I’m not a big fan of encased cards. For rare or valuable cards, sure, slab them to preserve them. Not my thing, but it makes sense. But these cards? Some of them are barely worth more than the magnetic holder. Most of the rest are worth less than $20 and are already in rough shape. What’s the point of protecting them with a big case? The holders take up a lot of space and require protection themselves because they essentially become part of the card – a point that is lost on most sellers. Many of these came dropped straight into a bubble mailer, some had tape directly applied to the case, and one was bizarrely taped between two abrasive pieces of plywood. Protecting these things is an exercise in futility.

As for the cards themselves, they come from just about anything ever produced by Topps and Bowman, plus a few other products. Everything is fair game – base cards, subsets, inserts, parallels, oddballs, you name it. Autographs (obviously) and memorabilia cards or other thick or oversized cards are not used, though some older cards are shipped in toploaders instead of magnetic holders because of their size. If it’s a standard size card featuring a baseball player on the checklist, it could be out there.

Mets Selection

Speaking of the checklist, there is no comprehensive checklist of all of the cards featured in 2015 Topps Archives Signature Series. And with so many 1/1s out there (many of them oddball releases that nobody would expect), it is unlikely that there will ever be one. All Topps released is a list of players who signed for the product, which reads as a list of 67 typical Topps autograph subjects. Unlike past years of Archives (not including 2015), there’s really nobody new or notable among the signers. 19 of them are former Mets and several others played for the Yankees, making this a very New York-centric product. Of the 19, 9 have retired in the last decade or so, 6 were in both 2004 Topps Originals and 2004 Donruss Timelines, 3 more were in just 2004 Donruss Timelines, and then there’s David Cone.

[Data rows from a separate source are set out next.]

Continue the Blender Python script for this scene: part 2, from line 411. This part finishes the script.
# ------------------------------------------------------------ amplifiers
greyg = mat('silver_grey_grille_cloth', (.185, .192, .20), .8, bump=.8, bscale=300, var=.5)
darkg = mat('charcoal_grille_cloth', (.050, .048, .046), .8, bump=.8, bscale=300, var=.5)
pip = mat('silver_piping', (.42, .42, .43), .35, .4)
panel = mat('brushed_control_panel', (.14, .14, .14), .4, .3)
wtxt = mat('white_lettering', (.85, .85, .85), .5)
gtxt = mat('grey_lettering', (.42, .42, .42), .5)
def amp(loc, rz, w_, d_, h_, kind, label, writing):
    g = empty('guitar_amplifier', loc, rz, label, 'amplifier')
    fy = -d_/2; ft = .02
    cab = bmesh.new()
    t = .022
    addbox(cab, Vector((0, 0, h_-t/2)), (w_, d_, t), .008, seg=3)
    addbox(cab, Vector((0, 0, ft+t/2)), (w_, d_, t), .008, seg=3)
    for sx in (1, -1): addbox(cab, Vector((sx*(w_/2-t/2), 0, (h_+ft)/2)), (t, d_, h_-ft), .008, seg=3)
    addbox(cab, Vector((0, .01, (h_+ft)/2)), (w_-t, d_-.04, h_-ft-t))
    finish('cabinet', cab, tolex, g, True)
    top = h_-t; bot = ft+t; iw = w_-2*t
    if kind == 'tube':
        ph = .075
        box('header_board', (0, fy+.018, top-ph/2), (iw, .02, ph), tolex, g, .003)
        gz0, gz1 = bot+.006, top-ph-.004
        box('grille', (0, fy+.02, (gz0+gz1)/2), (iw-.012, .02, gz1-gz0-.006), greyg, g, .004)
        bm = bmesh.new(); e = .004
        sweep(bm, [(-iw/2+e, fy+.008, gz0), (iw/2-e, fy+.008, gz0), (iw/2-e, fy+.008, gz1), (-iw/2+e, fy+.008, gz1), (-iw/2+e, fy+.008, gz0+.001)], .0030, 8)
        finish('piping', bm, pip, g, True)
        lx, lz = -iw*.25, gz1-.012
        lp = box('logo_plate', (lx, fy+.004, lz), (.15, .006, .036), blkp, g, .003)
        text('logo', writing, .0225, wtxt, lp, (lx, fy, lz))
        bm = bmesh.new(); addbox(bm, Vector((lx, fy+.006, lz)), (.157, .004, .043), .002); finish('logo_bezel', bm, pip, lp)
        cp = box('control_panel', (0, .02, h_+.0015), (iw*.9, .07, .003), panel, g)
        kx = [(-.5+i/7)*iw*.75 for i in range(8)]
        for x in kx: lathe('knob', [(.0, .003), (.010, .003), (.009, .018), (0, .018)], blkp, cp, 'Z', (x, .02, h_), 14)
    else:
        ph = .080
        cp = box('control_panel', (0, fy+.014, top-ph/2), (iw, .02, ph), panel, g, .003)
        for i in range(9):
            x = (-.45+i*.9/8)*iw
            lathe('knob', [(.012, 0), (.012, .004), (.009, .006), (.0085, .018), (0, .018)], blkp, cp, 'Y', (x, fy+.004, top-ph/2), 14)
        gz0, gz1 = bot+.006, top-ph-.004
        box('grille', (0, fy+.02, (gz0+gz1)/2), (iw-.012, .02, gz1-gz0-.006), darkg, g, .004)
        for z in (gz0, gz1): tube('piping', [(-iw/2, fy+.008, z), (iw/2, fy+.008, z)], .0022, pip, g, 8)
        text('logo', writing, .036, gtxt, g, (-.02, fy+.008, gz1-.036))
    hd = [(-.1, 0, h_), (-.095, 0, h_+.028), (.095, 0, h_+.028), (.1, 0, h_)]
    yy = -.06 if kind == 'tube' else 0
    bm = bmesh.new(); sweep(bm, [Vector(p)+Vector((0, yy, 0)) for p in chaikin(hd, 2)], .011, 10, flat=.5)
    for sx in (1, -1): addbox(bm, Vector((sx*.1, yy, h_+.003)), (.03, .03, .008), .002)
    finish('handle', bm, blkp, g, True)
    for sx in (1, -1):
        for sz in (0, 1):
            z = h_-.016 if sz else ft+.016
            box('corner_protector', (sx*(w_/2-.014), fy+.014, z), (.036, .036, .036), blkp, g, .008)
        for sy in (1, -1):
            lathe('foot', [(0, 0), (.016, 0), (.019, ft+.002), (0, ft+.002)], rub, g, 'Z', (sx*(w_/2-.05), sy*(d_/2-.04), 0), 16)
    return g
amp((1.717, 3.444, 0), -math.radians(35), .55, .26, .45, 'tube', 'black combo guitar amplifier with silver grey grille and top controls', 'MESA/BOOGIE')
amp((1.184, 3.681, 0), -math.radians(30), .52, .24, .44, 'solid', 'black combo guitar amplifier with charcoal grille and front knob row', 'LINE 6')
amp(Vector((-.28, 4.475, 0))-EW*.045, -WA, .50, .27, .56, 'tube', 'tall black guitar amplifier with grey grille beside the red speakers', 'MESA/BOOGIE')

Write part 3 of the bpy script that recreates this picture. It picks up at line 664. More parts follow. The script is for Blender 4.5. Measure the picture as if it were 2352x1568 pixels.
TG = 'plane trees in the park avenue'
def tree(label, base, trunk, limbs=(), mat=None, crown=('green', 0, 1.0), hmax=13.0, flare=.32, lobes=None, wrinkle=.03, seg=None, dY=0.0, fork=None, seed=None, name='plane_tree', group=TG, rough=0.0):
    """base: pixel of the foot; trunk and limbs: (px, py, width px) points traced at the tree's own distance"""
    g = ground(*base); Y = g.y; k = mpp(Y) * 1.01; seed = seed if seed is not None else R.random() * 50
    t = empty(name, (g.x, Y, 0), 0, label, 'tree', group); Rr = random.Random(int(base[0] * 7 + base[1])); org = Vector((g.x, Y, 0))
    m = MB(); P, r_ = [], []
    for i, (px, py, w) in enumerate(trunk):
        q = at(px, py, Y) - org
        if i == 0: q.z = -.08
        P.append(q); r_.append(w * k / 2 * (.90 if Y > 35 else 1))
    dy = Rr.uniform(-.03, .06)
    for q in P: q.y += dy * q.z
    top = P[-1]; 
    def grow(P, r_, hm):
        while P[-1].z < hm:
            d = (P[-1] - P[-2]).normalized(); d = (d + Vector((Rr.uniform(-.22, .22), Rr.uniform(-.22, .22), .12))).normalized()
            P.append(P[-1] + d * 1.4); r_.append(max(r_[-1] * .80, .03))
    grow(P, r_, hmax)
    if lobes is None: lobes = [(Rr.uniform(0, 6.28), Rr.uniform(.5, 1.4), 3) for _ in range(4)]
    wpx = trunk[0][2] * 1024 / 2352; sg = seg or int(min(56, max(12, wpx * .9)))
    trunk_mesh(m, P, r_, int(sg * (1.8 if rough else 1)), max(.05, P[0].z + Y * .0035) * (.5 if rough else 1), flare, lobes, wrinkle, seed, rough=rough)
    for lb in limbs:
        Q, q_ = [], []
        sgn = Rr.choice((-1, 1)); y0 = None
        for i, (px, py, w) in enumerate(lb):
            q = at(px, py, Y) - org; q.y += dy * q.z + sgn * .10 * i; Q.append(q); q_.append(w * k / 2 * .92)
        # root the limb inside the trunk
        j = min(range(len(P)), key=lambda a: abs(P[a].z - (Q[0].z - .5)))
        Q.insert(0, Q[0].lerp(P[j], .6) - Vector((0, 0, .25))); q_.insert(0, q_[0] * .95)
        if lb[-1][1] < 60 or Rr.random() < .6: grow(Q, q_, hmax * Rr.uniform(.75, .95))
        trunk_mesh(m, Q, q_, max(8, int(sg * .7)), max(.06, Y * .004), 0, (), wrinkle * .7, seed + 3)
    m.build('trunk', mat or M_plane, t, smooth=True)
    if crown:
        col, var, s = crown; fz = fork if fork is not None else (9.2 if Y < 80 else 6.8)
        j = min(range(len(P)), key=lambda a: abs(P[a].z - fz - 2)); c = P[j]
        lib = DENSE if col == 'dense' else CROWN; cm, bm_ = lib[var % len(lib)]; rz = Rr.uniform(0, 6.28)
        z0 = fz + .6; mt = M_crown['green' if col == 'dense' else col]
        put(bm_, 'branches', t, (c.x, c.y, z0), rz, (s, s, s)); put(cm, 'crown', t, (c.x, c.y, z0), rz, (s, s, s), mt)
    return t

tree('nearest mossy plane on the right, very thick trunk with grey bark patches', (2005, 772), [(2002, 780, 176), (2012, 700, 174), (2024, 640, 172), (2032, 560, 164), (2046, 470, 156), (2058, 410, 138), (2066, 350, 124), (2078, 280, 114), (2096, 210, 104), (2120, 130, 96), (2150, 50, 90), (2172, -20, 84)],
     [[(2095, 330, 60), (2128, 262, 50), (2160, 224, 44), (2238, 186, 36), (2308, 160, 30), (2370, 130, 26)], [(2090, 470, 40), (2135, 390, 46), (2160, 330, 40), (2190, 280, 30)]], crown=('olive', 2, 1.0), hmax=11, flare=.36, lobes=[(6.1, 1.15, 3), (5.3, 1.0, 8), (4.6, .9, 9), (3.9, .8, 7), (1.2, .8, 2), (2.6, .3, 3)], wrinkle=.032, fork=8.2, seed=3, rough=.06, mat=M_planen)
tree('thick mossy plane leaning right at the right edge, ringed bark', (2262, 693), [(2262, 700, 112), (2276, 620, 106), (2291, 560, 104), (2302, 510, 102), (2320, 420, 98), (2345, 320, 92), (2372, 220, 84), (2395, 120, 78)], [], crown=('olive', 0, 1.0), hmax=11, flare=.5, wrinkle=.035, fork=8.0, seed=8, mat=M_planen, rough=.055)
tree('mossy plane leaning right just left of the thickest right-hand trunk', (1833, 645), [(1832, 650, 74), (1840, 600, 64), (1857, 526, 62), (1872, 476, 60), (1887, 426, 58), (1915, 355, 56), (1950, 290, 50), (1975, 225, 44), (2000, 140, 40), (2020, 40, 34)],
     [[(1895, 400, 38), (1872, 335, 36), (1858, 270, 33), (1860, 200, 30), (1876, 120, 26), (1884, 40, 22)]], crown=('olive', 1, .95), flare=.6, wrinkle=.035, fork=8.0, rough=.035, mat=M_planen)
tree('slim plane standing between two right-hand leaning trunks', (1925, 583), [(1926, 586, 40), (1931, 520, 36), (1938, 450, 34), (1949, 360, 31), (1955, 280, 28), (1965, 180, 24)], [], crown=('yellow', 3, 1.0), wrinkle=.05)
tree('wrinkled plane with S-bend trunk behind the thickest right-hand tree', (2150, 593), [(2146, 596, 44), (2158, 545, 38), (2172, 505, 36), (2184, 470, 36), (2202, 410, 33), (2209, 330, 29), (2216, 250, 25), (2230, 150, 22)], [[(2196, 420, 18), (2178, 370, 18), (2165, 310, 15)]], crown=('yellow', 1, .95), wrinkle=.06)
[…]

At least 17 of the 19 have cards from their Mets days. Nolan Ryan and Gary Sheffield have no Mets cards that have surfaced so far. Hall of Famers Roberto Alomar, Tom Glavine, Rickey Henderson, and Mike Piazza only have Mets cards numbered to 1. The 2006-2009 crowd, Hernandezes Livan and Orlando, Shawn Green, and Carlos Delgado have a few Mets cards each, all numbered to 31 or less. And John Olerud has about at least 10 total Mets cards (three different ones I’ve seen so far, all numbered to 2 or 4).  That just leaves eight Mets, the seven usual suspects from 2004 and, of course, David Cone.

It’s a bit disappointing that those eight players account for about 95% of the approximately 3,000 total Mets autographs (and 75% of the 100+ different cards). Howard Johnson alone accounts for a quarter of the total with his 20 cards. The player diversity in 2015 Topps Archives Signature Series is largely an illusion, with just a few common signers with over a decade of autographs already available on the market accounting for virtually all of the autographs in this product. They could have simply repacked a pile of buybacks from 2004 to achieve the same result.

But that’s not to say that it’s a total waste. Johnson and Franco weren’t in 2004 Topps Originals, so this is a great opportunity to get base Topps buybacks to go alongside their base Donruss buybacks. And players like Delgado, Green, and the Hernandezes have few, if any, Mets autographs. Add in the variety of cards used and the fact that rookie cards have multiple copies this time around (they were numbered to 1 in 2004 Topps Originals) and you have a lot of interesting cards to chase. Best of all, most of them are dirt cheap.

Well, that might not be so good if you’re paying $50 a pop for these cards. And it means that asking prices will probably be at least $20 once the glut of commons on the market sells through. It certainly means that a 2016 version with the same checklist should be an automatic no-go. We’ll be seeing 2015 Topps Archives Signature Series cards on the market for a long time.

The Verdict

As much as I love cheap buyback autographs, I just don’t see why Topps thought this would be a good idea. Sure, it’s loaded with 1/1s from big stars, but that’s all buried under thousands and thousands of commons. And while Archives has become so focused on a very small number of designs for its autographs, Archives Signature Series goes to the opposite extreme by hitting just about every card design ever used by Topps and then some. Pull out the 1/1s and you would have a nice box topper for Archives, especially if you limit the number of designs to a select few. As a standalone product, there’s just no way something like this can be worth it.

But on the secondary market, it sure is fun. I just wish it wasn’t more of the same.